Begin GIVEN MATERIAL

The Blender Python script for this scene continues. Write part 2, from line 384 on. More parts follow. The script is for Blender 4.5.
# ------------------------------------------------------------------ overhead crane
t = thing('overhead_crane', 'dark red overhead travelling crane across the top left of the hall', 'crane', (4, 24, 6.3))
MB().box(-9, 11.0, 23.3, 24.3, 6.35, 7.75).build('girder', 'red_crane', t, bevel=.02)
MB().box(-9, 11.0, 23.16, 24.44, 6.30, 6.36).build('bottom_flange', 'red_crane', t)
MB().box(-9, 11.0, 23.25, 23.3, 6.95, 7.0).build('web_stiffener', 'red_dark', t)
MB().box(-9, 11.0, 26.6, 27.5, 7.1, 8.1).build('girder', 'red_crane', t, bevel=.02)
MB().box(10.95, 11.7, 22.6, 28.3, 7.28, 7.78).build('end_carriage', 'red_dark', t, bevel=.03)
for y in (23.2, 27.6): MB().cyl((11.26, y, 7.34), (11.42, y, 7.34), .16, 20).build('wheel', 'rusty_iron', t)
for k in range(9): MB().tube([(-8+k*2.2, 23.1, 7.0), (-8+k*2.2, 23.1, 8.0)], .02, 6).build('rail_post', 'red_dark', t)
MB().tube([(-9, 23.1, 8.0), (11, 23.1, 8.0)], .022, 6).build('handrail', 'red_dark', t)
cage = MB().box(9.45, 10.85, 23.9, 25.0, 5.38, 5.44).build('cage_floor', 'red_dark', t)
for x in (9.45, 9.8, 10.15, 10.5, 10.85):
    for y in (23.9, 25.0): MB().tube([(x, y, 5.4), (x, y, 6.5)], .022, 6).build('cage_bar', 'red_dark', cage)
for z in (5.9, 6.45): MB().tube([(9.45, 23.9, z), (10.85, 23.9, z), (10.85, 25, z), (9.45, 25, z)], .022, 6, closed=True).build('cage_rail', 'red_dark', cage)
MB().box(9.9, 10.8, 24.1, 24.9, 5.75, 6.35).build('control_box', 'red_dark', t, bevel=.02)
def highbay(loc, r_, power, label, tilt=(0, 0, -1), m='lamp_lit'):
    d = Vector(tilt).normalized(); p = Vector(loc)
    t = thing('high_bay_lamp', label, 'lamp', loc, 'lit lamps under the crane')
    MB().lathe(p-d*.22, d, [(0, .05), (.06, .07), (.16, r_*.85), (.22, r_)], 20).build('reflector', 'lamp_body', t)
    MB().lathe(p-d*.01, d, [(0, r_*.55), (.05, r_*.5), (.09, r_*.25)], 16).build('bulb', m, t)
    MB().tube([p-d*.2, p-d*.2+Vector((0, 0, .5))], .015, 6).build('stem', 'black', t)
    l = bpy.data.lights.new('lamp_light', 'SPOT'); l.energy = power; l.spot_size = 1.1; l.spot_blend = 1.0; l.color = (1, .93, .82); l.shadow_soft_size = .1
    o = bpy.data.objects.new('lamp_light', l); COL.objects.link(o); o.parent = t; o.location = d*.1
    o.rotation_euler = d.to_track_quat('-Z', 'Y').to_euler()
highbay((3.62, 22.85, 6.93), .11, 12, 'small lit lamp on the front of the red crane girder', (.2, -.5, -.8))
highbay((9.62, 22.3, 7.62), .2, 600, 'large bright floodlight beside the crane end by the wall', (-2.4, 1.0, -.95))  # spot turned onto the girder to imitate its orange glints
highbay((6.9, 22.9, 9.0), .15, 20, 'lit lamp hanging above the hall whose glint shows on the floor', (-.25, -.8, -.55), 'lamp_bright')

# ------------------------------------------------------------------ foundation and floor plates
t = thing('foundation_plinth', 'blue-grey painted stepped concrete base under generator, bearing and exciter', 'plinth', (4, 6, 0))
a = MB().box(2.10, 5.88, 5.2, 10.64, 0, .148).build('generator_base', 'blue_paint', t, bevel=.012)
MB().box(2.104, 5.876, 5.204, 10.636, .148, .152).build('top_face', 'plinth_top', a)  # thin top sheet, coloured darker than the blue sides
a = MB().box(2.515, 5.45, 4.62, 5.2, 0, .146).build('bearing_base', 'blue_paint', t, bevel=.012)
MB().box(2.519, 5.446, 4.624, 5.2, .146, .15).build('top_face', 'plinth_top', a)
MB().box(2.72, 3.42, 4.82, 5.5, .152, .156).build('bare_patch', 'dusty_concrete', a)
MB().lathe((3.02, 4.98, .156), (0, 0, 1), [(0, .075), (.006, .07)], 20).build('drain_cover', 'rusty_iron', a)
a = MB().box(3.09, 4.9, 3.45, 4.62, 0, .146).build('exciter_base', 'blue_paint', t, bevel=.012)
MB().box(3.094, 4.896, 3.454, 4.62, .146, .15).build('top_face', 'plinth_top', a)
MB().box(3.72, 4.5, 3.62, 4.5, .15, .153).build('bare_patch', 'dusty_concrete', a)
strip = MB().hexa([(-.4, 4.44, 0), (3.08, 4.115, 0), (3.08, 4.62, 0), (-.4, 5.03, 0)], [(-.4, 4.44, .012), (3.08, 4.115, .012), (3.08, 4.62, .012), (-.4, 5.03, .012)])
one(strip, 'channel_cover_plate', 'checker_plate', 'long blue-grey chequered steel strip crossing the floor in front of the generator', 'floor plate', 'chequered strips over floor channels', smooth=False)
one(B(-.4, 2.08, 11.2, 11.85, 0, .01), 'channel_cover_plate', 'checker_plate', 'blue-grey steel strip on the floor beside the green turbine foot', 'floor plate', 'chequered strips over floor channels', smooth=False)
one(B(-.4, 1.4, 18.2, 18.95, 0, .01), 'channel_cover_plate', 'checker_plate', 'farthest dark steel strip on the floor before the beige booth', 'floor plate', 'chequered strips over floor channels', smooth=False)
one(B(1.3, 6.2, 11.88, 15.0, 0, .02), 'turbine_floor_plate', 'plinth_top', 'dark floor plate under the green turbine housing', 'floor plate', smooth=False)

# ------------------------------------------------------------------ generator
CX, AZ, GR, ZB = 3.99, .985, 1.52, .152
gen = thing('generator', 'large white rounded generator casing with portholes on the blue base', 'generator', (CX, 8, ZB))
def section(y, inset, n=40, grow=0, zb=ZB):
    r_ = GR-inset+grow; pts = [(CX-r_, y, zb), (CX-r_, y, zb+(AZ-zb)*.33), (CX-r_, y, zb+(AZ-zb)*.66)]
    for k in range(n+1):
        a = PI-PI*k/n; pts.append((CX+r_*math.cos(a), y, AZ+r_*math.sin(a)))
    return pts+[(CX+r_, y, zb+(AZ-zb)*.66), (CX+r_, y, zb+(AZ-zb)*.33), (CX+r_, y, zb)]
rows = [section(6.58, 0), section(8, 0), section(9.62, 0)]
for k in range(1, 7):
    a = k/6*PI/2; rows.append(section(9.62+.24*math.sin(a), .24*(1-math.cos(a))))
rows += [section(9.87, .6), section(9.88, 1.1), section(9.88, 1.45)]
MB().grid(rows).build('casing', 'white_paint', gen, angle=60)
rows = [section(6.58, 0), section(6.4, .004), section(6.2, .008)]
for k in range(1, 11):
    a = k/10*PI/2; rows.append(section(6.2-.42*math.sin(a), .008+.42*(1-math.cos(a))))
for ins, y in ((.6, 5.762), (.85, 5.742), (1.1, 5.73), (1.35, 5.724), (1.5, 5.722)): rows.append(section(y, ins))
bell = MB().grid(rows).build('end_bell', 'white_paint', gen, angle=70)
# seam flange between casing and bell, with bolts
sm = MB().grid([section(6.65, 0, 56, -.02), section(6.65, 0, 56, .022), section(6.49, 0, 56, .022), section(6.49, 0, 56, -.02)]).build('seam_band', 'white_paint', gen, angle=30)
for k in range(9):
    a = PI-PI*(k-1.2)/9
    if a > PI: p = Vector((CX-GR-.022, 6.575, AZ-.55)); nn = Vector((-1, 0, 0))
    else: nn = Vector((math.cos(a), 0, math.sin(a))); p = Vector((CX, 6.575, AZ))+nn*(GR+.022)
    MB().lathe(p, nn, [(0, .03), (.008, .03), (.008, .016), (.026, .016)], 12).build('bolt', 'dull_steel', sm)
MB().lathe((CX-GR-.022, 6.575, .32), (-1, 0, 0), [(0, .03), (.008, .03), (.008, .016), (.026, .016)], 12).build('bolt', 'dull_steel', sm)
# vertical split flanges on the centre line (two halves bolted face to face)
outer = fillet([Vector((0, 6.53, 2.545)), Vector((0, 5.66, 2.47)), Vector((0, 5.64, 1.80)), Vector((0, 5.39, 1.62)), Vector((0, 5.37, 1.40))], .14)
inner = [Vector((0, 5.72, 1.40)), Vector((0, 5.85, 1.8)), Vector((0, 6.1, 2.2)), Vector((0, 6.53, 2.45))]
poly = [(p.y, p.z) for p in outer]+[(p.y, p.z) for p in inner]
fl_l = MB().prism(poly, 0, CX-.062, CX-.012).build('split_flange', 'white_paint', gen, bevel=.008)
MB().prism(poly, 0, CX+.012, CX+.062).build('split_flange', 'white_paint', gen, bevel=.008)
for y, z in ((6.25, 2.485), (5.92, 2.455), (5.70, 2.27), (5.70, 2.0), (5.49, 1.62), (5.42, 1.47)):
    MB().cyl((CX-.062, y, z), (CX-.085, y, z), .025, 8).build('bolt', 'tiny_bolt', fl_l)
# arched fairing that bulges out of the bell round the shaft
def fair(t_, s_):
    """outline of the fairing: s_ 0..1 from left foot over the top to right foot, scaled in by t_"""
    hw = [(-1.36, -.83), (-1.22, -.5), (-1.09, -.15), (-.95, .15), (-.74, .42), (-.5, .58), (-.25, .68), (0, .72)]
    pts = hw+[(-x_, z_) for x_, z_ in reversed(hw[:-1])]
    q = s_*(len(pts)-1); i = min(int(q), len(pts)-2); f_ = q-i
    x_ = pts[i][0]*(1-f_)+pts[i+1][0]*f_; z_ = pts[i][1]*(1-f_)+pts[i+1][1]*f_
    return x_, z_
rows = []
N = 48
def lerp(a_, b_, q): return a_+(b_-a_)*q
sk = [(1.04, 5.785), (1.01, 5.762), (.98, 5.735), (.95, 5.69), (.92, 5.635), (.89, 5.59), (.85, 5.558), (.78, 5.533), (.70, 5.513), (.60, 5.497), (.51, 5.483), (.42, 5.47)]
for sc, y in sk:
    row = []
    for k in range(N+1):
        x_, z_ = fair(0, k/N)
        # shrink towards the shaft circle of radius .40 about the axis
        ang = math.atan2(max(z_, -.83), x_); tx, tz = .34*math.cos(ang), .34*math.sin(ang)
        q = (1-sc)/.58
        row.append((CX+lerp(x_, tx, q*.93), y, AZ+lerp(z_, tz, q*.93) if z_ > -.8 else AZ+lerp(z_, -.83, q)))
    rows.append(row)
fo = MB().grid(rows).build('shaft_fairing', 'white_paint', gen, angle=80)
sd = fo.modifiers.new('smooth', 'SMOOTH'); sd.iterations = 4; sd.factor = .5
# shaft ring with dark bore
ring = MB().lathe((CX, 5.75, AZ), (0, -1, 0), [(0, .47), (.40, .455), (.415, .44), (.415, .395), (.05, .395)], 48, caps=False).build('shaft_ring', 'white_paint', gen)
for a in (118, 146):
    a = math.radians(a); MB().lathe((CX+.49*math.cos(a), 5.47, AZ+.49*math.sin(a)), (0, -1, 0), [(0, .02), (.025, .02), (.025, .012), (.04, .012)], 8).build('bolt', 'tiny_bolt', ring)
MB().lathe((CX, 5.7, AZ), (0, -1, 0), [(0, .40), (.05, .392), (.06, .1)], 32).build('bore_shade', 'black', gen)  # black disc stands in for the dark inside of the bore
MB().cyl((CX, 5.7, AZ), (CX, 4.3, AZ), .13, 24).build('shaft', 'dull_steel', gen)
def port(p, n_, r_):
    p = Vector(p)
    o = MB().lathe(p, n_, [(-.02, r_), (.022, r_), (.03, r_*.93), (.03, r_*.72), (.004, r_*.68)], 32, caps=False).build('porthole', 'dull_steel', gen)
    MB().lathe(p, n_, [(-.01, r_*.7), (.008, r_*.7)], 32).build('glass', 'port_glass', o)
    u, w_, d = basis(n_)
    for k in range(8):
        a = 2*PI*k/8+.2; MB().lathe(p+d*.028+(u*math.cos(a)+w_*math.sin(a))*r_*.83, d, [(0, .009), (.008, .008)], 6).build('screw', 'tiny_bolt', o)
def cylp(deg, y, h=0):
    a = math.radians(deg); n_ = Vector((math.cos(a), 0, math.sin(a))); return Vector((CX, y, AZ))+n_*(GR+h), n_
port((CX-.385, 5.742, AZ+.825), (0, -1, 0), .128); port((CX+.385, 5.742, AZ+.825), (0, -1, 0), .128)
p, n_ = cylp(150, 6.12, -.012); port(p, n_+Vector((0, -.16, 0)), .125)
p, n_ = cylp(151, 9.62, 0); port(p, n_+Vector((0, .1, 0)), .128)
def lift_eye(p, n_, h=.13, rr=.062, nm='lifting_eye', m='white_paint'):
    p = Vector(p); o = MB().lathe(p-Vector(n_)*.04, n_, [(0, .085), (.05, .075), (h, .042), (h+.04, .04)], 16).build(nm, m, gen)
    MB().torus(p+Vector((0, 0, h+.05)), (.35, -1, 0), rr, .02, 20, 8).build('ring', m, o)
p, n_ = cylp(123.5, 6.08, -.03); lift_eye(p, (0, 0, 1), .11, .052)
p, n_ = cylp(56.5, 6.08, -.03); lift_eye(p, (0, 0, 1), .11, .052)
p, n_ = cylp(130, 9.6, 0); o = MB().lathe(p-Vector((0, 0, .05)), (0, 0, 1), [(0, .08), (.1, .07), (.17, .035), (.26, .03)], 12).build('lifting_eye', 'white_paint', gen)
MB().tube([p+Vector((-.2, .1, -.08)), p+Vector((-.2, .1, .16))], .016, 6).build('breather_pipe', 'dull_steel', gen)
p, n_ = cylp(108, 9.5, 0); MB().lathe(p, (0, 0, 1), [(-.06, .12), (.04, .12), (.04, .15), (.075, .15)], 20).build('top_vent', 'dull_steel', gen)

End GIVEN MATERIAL

STATED GOAL ▸ Where a line above holds the string "from", show that line.

SOLUTION TO THIS EXERCISE ▸
The Blender Python script for this scene continues. Write part 2, from line 384 on. More parts follow. The script is for Blender 4.5.
    """outline of the fairing: s_ 0..1 from left foot over the top to right foot, scaled in by t_"""